The main mouthpieces for Fox were, and are, Bill O’Reilly and Sean Hannity, both of whom have never met a neo-con they didn’t like.
A spokesman for Mr. Hannity didn’t deny that the talk jock favored the neo-con agenda, but did take exception to the play on a revered humorist’s famous line. “Besides,” the spokesman revealed, “Sean hates Will Rogers.”
Mr. O’Reilly was a bit more direct. “@!%!**#~@#!!,” the irascible Irishman let loose.
Thus, with the Fox fauxes under scrutiny, it is possible that the White House and/or other high ranking Republicans called in a few favors from the AP. Given that the Democratic front-runner, Barack Obama, was garnering favorable headlines during his trip to the Middle-East, the timing was especially opportune.
Or so it seemed.
Apparently, the news of “victory” in Iraq didn’t sit too well with Republican presidential shoo-in, John Mc (Raisin’) Cain.

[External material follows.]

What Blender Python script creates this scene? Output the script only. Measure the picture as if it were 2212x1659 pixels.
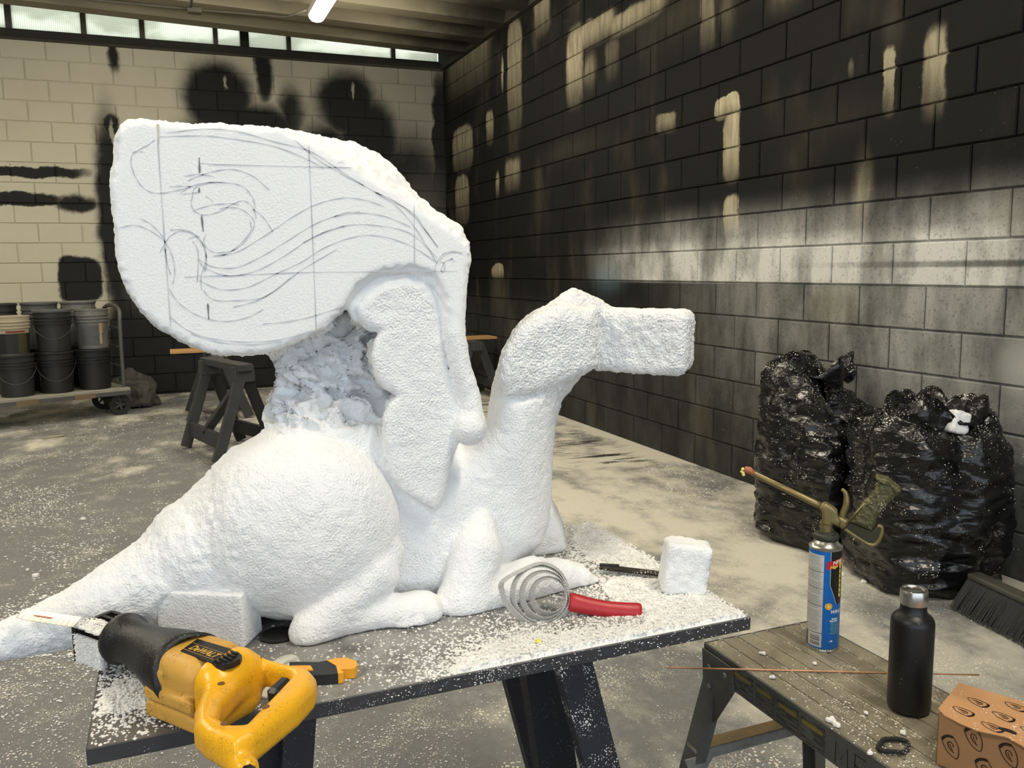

“I wanna’ be a war president, dammit! This thing better be still goin’ on come January,” the tough talking Arizonan reportedly griped. “The faces on Mt. Rushmore all belong to fightin’ men. I mean, come on, if Americans don’t love war, then why didn’t they carve the heads of Fillmore, Harding, Coolidge, and Gerald Ford into that mountain.”

When reminded that Jefferson, one of the Rushmore rock replicas, served two terms during which there were no hostilities, Sen. McCain shot back, “Get outa’ here. You trying to tell me Jefferson Davis wasn’t president during a war?!!!”